## Start RECORDS FOR THE EXERCISE
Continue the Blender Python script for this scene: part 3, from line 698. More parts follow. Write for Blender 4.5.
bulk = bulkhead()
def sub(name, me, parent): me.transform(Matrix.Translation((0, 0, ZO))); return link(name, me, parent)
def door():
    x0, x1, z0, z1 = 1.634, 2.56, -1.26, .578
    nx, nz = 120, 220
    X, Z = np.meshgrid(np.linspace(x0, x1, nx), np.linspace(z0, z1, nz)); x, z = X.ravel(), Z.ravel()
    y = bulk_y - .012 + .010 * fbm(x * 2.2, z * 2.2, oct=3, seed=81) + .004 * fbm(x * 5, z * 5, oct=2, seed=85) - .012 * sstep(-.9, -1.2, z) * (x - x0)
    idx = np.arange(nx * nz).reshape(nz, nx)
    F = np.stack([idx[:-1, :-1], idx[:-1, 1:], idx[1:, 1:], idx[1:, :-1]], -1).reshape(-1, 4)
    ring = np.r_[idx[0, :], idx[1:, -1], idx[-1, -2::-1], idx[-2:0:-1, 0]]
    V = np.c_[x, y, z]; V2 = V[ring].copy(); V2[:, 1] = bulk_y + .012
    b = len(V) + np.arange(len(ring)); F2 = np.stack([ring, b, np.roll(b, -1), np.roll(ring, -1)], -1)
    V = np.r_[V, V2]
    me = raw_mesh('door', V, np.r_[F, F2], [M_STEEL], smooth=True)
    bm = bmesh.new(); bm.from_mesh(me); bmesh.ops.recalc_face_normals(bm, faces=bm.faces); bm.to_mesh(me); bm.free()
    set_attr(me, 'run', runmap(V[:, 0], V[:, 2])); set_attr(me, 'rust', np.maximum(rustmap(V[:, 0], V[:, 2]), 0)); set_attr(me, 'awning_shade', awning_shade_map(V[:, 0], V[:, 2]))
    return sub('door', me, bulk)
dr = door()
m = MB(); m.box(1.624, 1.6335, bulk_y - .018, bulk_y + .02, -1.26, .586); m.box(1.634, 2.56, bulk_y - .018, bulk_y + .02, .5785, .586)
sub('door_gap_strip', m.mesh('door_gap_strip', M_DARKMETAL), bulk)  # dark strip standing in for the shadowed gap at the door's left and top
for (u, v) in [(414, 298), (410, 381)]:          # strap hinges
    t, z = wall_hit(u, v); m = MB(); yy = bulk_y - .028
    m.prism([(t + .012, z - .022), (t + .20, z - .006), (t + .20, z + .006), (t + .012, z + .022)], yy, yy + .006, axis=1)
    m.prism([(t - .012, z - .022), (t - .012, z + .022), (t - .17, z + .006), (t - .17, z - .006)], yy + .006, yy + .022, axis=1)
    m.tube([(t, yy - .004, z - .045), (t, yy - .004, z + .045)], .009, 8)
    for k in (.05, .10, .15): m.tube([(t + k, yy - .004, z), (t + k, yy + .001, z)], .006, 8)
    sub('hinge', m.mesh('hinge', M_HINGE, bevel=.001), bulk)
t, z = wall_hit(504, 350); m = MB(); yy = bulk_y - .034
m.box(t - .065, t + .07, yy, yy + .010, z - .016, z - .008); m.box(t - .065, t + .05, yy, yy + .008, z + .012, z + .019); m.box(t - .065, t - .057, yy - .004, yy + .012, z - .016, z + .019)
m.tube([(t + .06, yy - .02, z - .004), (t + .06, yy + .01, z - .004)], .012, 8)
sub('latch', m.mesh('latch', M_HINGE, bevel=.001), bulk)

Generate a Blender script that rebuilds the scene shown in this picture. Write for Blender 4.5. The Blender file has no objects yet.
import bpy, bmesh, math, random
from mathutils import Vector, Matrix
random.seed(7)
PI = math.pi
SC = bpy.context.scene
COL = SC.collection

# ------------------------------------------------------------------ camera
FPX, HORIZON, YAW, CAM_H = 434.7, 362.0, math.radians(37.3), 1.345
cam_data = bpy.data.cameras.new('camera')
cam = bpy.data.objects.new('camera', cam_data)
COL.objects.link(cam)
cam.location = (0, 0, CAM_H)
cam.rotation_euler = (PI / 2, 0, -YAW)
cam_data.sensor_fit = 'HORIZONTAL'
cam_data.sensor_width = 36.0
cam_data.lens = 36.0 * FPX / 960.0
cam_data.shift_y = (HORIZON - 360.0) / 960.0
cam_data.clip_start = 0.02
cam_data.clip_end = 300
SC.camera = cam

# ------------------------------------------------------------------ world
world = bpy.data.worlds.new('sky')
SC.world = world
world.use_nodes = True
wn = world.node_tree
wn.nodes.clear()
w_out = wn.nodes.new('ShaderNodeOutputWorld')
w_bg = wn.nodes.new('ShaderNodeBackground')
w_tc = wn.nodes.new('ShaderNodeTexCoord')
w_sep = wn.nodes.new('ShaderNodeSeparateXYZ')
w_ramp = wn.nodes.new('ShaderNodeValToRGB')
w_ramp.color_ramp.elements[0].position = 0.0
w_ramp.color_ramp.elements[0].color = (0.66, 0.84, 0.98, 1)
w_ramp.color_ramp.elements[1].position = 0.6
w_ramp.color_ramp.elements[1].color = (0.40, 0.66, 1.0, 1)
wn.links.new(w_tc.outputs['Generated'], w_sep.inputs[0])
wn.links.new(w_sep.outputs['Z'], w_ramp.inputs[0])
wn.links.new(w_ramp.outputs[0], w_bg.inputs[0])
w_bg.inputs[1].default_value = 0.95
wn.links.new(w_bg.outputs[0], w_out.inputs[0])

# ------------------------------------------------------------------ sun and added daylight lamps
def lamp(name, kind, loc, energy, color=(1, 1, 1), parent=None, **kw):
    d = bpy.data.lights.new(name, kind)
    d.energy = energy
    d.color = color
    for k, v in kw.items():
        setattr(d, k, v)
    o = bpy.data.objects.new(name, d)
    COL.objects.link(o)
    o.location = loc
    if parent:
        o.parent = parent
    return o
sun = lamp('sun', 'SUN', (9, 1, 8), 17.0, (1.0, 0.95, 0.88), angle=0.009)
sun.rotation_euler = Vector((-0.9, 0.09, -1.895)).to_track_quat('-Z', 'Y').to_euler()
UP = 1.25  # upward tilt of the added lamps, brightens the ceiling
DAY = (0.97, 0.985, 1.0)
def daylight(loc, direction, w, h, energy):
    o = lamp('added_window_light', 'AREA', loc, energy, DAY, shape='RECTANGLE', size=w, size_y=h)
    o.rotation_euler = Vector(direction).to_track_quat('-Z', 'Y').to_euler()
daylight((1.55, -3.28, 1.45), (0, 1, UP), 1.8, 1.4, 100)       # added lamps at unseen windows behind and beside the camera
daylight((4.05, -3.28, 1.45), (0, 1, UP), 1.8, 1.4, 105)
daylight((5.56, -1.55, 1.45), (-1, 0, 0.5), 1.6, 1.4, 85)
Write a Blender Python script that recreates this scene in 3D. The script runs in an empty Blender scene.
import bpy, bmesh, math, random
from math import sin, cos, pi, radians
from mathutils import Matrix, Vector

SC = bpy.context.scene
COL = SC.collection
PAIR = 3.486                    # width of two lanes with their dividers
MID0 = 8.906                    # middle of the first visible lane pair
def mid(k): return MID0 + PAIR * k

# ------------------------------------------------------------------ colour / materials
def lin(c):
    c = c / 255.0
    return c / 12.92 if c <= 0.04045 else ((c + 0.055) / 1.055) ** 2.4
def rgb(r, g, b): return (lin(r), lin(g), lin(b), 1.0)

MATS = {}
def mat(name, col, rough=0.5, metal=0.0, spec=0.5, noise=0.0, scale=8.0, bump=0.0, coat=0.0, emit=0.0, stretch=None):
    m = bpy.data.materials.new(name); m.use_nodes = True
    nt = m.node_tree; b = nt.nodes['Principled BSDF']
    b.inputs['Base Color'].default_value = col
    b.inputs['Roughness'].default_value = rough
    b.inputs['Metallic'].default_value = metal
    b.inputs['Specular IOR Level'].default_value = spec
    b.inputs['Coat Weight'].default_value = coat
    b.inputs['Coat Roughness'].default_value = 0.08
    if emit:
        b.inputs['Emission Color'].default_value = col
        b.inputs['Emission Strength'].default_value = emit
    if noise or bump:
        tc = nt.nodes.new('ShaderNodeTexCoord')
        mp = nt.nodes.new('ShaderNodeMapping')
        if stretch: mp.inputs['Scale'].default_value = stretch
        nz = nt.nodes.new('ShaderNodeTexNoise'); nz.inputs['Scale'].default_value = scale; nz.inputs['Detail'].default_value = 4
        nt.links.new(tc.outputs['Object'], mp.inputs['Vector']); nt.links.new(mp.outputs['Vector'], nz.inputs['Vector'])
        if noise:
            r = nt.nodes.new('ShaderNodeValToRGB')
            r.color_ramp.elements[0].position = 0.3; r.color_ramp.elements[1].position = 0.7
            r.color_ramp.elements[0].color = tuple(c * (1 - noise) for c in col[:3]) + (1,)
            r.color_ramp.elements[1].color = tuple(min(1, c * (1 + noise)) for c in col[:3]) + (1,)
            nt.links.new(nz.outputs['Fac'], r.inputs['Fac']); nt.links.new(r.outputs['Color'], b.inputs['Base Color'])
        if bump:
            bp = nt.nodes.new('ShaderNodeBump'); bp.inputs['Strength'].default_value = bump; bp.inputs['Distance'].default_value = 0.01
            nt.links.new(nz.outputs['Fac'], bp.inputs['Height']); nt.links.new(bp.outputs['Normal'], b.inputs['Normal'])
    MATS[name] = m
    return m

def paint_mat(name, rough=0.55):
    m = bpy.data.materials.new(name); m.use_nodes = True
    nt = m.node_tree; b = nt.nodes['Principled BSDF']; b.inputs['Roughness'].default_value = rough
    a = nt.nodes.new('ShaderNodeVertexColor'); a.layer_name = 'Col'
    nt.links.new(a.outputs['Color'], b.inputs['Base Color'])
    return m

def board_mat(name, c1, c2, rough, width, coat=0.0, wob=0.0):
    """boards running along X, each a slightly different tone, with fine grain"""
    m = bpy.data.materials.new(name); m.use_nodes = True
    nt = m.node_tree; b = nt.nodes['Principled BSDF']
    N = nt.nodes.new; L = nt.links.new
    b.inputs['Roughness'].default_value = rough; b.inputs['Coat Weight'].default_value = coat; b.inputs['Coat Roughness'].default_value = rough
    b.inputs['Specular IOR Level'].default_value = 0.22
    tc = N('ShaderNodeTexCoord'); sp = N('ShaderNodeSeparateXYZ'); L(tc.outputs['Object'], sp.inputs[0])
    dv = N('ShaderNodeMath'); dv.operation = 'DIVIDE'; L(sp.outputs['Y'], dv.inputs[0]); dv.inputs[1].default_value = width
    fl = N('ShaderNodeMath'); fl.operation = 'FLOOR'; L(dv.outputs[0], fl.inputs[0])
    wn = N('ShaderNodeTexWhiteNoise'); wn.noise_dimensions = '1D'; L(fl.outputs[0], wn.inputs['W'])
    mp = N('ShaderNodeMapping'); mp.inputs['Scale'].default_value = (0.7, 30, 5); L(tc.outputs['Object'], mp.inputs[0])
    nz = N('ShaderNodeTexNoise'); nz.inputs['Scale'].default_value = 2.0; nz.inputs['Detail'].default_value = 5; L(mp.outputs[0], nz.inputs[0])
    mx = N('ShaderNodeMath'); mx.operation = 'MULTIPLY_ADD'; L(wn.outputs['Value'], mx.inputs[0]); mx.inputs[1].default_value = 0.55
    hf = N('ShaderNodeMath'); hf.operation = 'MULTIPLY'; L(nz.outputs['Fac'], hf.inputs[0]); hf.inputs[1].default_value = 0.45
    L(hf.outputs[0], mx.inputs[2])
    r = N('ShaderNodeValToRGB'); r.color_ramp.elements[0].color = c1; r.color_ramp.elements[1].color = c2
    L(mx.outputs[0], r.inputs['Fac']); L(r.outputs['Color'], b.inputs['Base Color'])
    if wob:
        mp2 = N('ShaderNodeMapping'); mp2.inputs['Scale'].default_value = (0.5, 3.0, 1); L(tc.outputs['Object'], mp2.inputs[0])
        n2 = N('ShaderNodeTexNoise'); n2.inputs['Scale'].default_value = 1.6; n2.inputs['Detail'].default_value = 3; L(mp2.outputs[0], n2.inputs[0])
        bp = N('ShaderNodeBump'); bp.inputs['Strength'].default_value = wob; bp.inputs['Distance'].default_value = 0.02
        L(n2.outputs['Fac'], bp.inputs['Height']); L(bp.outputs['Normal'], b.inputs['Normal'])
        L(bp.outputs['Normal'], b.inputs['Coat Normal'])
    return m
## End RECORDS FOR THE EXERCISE
• _EXERCISE TASK_: Give again only the lines that run from the line with "Write a Blender" to the line with "def rgb(r, g, b): return". Include both of those lines exactly as written.

• _REPLY_:
Write a Blender Python script that recreates this scene in 3D. The script runs in an empty Blender scene.
import bpy, bmesh, math, random
from math import sin, cos, pi, radians
from mathutils import Matrix, Vector

SC = bpy.context.scene
COL = SC.collection
PAIR = 3.486                    # width of two lanes with their dividers
MID0 = 8.906                    # middle of the first visible lane pair
def mid(k): return MID0 + PAIR * k

# ------------------------------------------------------------------ colour / materials
def lin(c):
    c = c / 255.0
    return c / 12.92 if c <= 0.04045 else ((c + 0.055) / 1.055) ** 2.4
def rgb(r, g, b): return (lin(r), lin(g), lin(b), 1.0)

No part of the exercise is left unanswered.